Having dismissed the entire concept of insurance, Brase then tried a different argument: Thanks to the law’s guarantee that nobody can be denied coverage, anyone who gets sick can simply sign up for insurance. But it isn’t that simple. While you can’t be denied coverage because you’re sick, you still need to buy that coverage during the annual open enrollment period, as with employer-sponsored insurance. That ends March 31, 2014.

So Brase’s advice that people who can’t afford insurance outside the exchanges simply go without makes perfect sense — but only if you’re rich, you never get sick or you only get sick during open enrollment. And how about access to preventive care to keep you from getting sick in the first place, you ask? Well, if you’re worried about that, you’d better reconsider your commitment to freedom, my friend.

This campaign would be amusing, if it didn’t stand a significant chance of actually persuading people to sacrifice their own health and finances for somebody else’s political cause. An April poll found that 42 percent of Americans didn’t know that Obamacare was still law, and even doctors don’t understand how the exchanges will work. Those seeking to mislead Americans about what Obamacare means for them are looking at a promising landscape.

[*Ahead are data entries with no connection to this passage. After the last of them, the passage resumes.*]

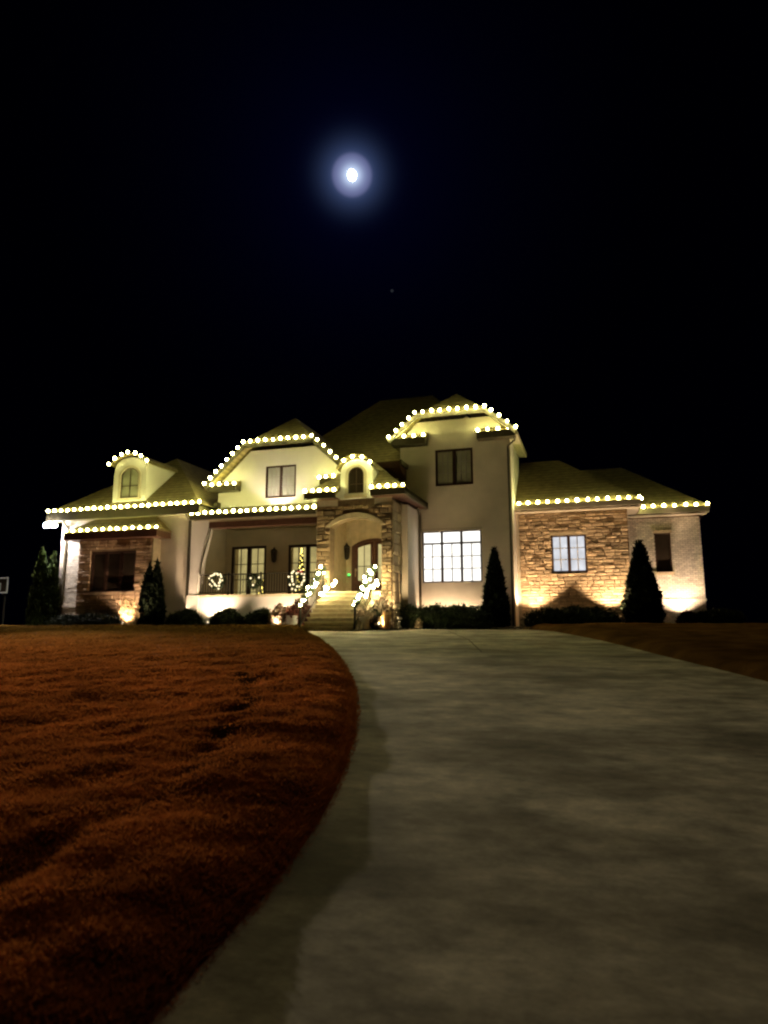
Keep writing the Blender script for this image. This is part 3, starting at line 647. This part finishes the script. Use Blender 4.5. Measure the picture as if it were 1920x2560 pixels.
# stones: the 300 that show largest are objects, the rest one joined piece per wall
unit = []
for k in range(6):
    rs = random.Random(k); j = lambda a: rs.uniform(-a, a)
    b = [(-.5,0,-.5),(.5,0,-.5),(.5,0,.5),(-.5,0,.5)]
    mdl = [(x*.99+j(.02), -.62+j(.15), z*.98+j(.06)) for x, _, z in b]; fr = [(x*.86+j(.05), -1+j(.12), z*.74+j(.1)) for x, _, z in b]
    unit.append((b+mdl+fr, [(8,9,10,11)]+[(i+o, (i+1) % 4+o, (i+1) % 4+4+o, i+4+o) for o in (0, 4) for i in range(4)]))
def seen(s):
    d = math.hypot((s[1]+s[2])/2, s[5]) if s[8] == 'x' else 40
    return (s[2]-s[1])*(s[4]-s[3])/d**2
stones.sort(key=seen, reverse=True); cache = {}; rest = {}
for i, s in enumerate(stones):
    w, x0, x1, z0, z1, y, d, m, axis = s; k = random.randrange(6); cx, cz = (x0+x1)/2, (z0+z1)/2
    if i < 300:
        if (k, m.name) not in cache:
            me = bpy.data.meshes.new('stone'); me.from_pydata(unit[k][0], [], unit[k][1]); me.materials.append(m); cache[(k, m.name)] = me
        o = bpy.data.objects.new('stone', cache[(k, m.name)]); COL.objects.link(o); o.parent = w
        o.scale = (x1-x0, d, z1-z0)
        if axis == 'x': o.location = (cx, y, cz)
        else: o.location = (y, cx, cz); o.rotation_euler = (0, 0, math.pi/2)
    else:
        mb = rest.setdefault((w.name, m.name), (MB(), w, m))[0]
        if axis == 'x': mb.add([(cx+p[0]*(x1-x0), y+p[1]*d, cz+p[2]*(z1-z0)) for p in unit[k][0]], unit[k][1])
        else: mb.add([(y-p[1]*d, cx+p[0]*(x1-x0), cz+p[2]*(z1-z0)) for p in unit[k][0]], unit[k][1])
for mb, w, m in rest.values(): mb.build('stone', m, w)['kind'] = 'stuff'

# ------------------------------------------------------------------ string lights
bulb_me = {}
def bulb(parent, p, r, m):
    if (r, m.name) not in bulb_me: me = ico(2, r); me.materials.append(m); bulb_me[(r, m.name)] = me
    o = link('bulb', bulb_me[(r, m.name)], parent, p); k = random.uniform(.86, 1.1); o.scale = (k, k, k*random.uniform(.95, 1.25)); o.rotation_euler = (random.uniform(-.5, .5), random.uniform(-.5, .5), 0); return o
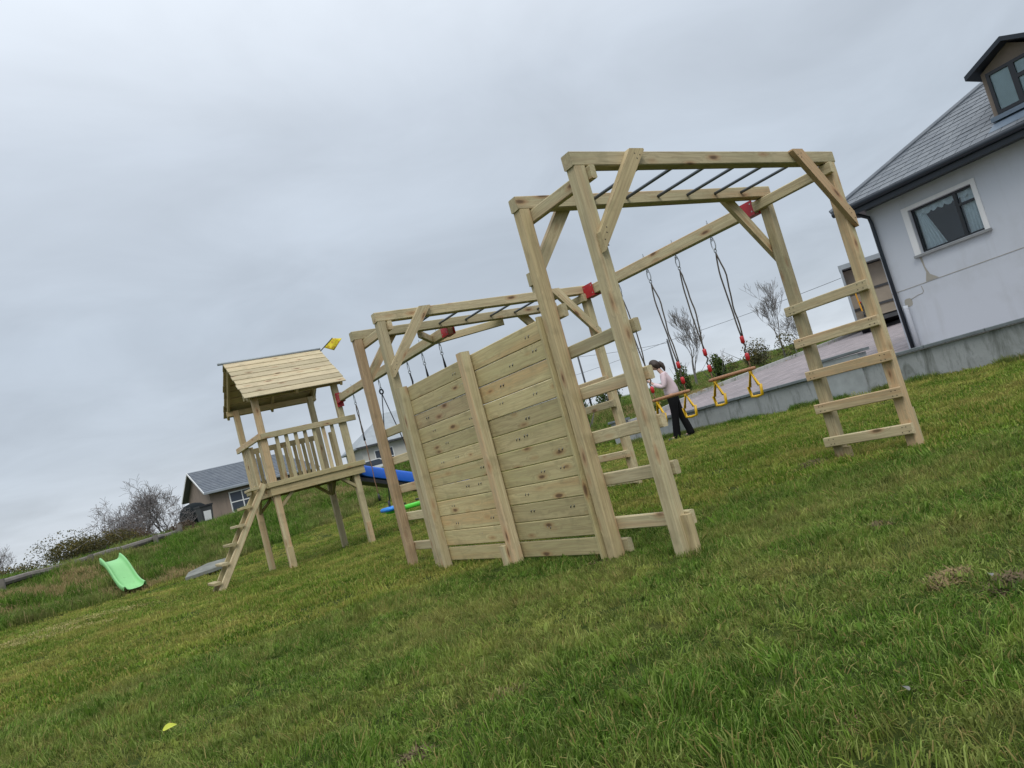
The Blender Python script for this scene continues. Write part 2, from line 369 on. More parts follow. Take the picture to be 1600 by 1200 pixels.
def in_drive(x, y): return (np.asarray(x) > 11.5) & (np.asarray(y) < np.where(np.asarray(x) < 11.75, 13.45, kerb_y(x)))
def bankness(x, y):
    """0 on the mown lawn, 1 on the rough bank behind it"""
    fy = np.interp(x, [-30, -6, -.8, .1, 1.08, 2.9, 4.6, 6.3, 7.5, 8.5, 9.5, 10.8, 11.6], [16, 16, 16.4, 17.2, 17.9, 18.6, 19.3, 19.9, 20.5, 21.0, 19.5, 15.4, 13.8])
    b = np.clip((np.asarray(y) - fy + .25) / .6, 0, 1)
    return np.where(np.asarray(x) > 11.6, 1.0, b)
def ground(x, y):
    x = np.atleast_1d(np.asarray(x, float)); y = np.atleast_1d(np.asarray(y, float)); sh = x.shape
    x = x.ravel(); y = y.ravel()
    r = np.hypot(x - 5, y - 10); k = np.minimum(1, 42 / np.maximum(r, 1e-6)); X = 5 + (x - 5) * k; Y = 10 + (y - 10) * k
    z = np.zeros(len(X)); n = len(CPa)
    for s in range(0, len(X), 20000):
        xs, ys = X[s:s + 20000], Y[s:s + 20000]
        d2 = (xs[:, None] - CPa[None, :, 0]) ** 2 + (ys[:, None] - CPa[None, :, 1]) ** 2
        z[s:s + 20000] = (.5 * d2 * np.log(d2 + 1e-12)) @ _W[:n] + _W[n] + _W[n + 1] * xs + _W[n + 2] * ys
    b = bankness(x, y)
    z += (vnoise(x, y, .9, 1) - .5) * .035 * (1 - b) + (vnoise(x, y, .23, 2) - .5) * .022
    z += b * ((vnoise(x, y, 1.1, 3) - .5) * .24 + (vnoise(x, y, .45, 4) - .5) * .10)
    m = (x > 11.42) & (y < np.where(x < 11.75, 13.45, kerb_y(x)) + .0)
    z = np.where(m, np.minimum(z, drive_z(x) - .14), z)
    return z.reshape(sh)
def gz(x, y): return float(ground([x], [y])[0])

def soil():
    m, nt, b = newmat('turf_soil'); g = N(nt, 'ShaderNodeNewGeometry')
    n = noise(nt, g.outputs['Position'], 2.2, 6, .65); n2 = noise(nt, g.outputs['Position'], 22, 5, .7)
    c = mixc(nt, mrange(nt, n2.outputs[0], .35, .65, 0, 1), (.022, .04, .008), (.06, .08, .016))
    c = mixc(nt, mrange(nt, n.outputs[0], .55, .70, 0, .5), c, (.10, .09, .03))
    L(nt, c, b.inputs['Base Color']); b.inputs['Roughness'].default_value = .95; b.inputs['Specular IOR Level'].default_value = .1
    bump(nt, b, n2.outputs[0], .8, .03); return m
M_soil = soil()
def axis(lo, hi, step, far):
    a = list(np.arange(lo, hi + 1e-6, step)); d = step; p = hi
    while p < far: d *= 1.28; p += d; a.append(p)
    d = step; p = lo
    while p > -far: d *= 1.28; p -= d; a.insert(0, p)
    return np.array(a)
ax_, ay_ = axis(-5, 17, .13, 900), axis(0, 26, .13, 900)
GX, GY = np.meshgrid(ax_, ay_, indexing='ij'); GZ = ground(GX, GY)
def grid_mesh(name, X, Y, Z, mat):
    n, m = X.shape; v = np.stack([X.ravel(), Y.ravel(), Z.ravel()], 1)
    i = np.arange(n * m).reshape(n, m); f = np.stack([i[:-1, :-1].ravel(), i[1:, :-1].ravel(), i[1:, 1:].ravel(), i[:-1, 1:].ravel()], 1)
    me = bpy.data.meshes.new(name); me.vertices.add(len(v)); me.vertices.foreach_set('co', v.ravel())
    me.loops.add(f.size); me.loops.foreach_set('vertex_index', f.ravel()); me.polygons.add(len(f))
    me.polygons.foreach_set('loop_start', np.arange(0, f.size, 4)); me.update(calc_edges=True); me.validate(); me.shade_smooth()
    me.materials.append(mat); return link(bpy.data.objects.new(name, me))
tag(grid_mesh('ground', GX, GY, GZ, M_soil), kind='structure')

# paved driveway: a sheet that rises away from the lawn
xs = [11.62, 11.75, 13, 14.2, 15, 16, 17.5, 19, 21, 24, 26.6, 31, 36, 48, 62]
v = []; f = []
for x in xs:
    v += [(x, -14, float(drive_z(x))), (x, float(kerb_y(x)), float(drive_z(x)))]
for i in range(len(xs) - 1): f.append([2 * i, 2 * i + 2, 2 * i + 3, 2 * i + 1])
tag(mesh('driveway', v, f, M_pave), kind='structure')
kb = thing('driveway_kerb', 'long pale concrete kerb edging the far side of the purple driveway', 'kerb', (11.75, 13.45, .72))
pts = []
for i in range(len(KERB) - 1):
    a, b_ = np.array(KERB[i]), np.array(KERB[i + 1]); k = max(1, int(np.hypot(*(b_ - a)) / .92))
    for j in range(k): pts.append(a + (b_ - a) * j / k)
for i in range(min(len(pts) - 1, 44)):
    a, b_ = pts[i], pts[i + 1]; d = (b_ - a) / np.hypot(*(b_ - a)); za, zb = float(drive_z(a[0])), float(drive_z(b_[0]))
    q = b_ - d * .012
    timber('kerb_stone', (a[0], a[1], za + .0), (q[0], q[1], zb + .0), .14, .26, M_kerb, kb)

# ------------------------------------------------------------------ retaining wall beside the terrace
rw = thing('retaining_wall', 'long low stained grey concrete wall between lawn and driveway', 'wall', (11.5, 8, .3))
def cap_z(y): return .72 + (11 - y) * .0155
ys = [13.3, -6.0]
mb = MB(); seg = np.linspace(13.3, -6, 14)
for i in range(13):
    ya, yb = seg[i], seg[i + 1]
    v = []
    for y in (ya, yb): v += [(11.42, y, -.1), (11.62, y, -.1), (11.62, y, cap_z(y) - .055), (11.42, y, cap_z(y) - .055)]
    mb.add(v, [[0, 1, 5, 4], [1, 2, 6, 5], [2, 3, 7, 6], [3, 0, 4, 7]] + ([[0, 3, 2, 1]] if i == 0 else []) + ([[4, 5, 6, 7]] if i == 12 else []))
mb.build('wall_body', M_conc, rw)
y = 13.34
while y > -6:
    l = .9 + rng.random() * .05
    if not (6.95 < y - l / 2 < 7.95): pass
    timber('coping_slab', (11.515 + rng.normal() * .004, y, cap_z(y) - .024), (11.515 + rng.normal() * .004, y - l + .012, cap_z(y - l) - .024), .29, .055, M_cope, rw, ch=.008)
    y -= l
rs = thing('raised_wall_block', 'short raised pale block with grey slab on the low wall behind the right ladder', 'wall', (11.53, 7.5, .75))
MB().box((11.395, 7.08, .2), (11.64, 7.86, .947)).build('block_body', M_cope2, rs)
timber('coping_slab', (11.52, 7.94, .973), (11.52, 7.02, .985), .30, .05, M_cope, rs, ch=.008)
ep = thing('wall_end_pier', 'short pier with blue grey slab ending the low concrete wall', 'wall', (11.52, 13.45, .3))
MB().box((11.40, 13.36, .1), (11.64, 13.72, .86)).build('pier_body', M_conc, ep)
timber('coping_slab', (11.52, 13.78, .89), (11.52, 13.31, .89), .32, .055, M_cope, ep, ch=.008)

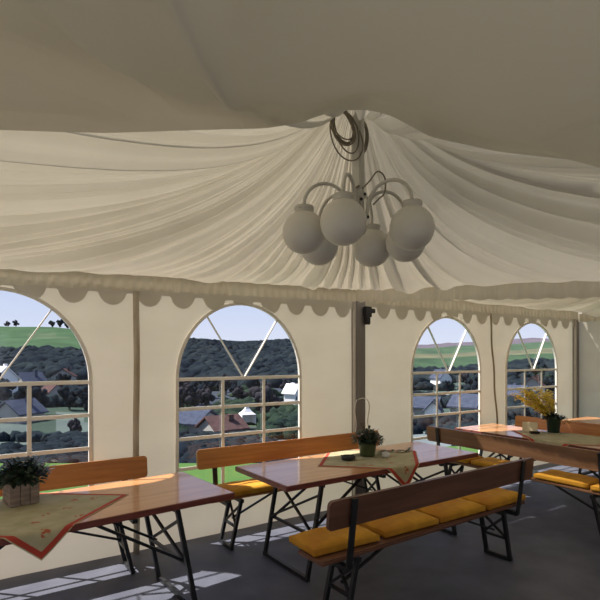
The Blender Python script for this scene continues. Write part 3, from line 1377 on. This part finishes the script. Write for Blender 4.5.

Does that mean the Citizens’ Council and others will succeed in tanking the law, validating the sacrifices of those who refuse to enroll in the exchanges? It seems unlikely. Brase is right that the exchanges will falter if not enough healthy people sign up — but not right away. And as Brase acknowledges, she’s going up against an enormous and equally determined pro-Obamacare marketing campaign.

And as the months go by, those who initially skipped buying coverage to make a political point may start to look at their friends and colleagues with insurance — or, worse, their spouses and children without it — and wonder just whose interests they’re really serving.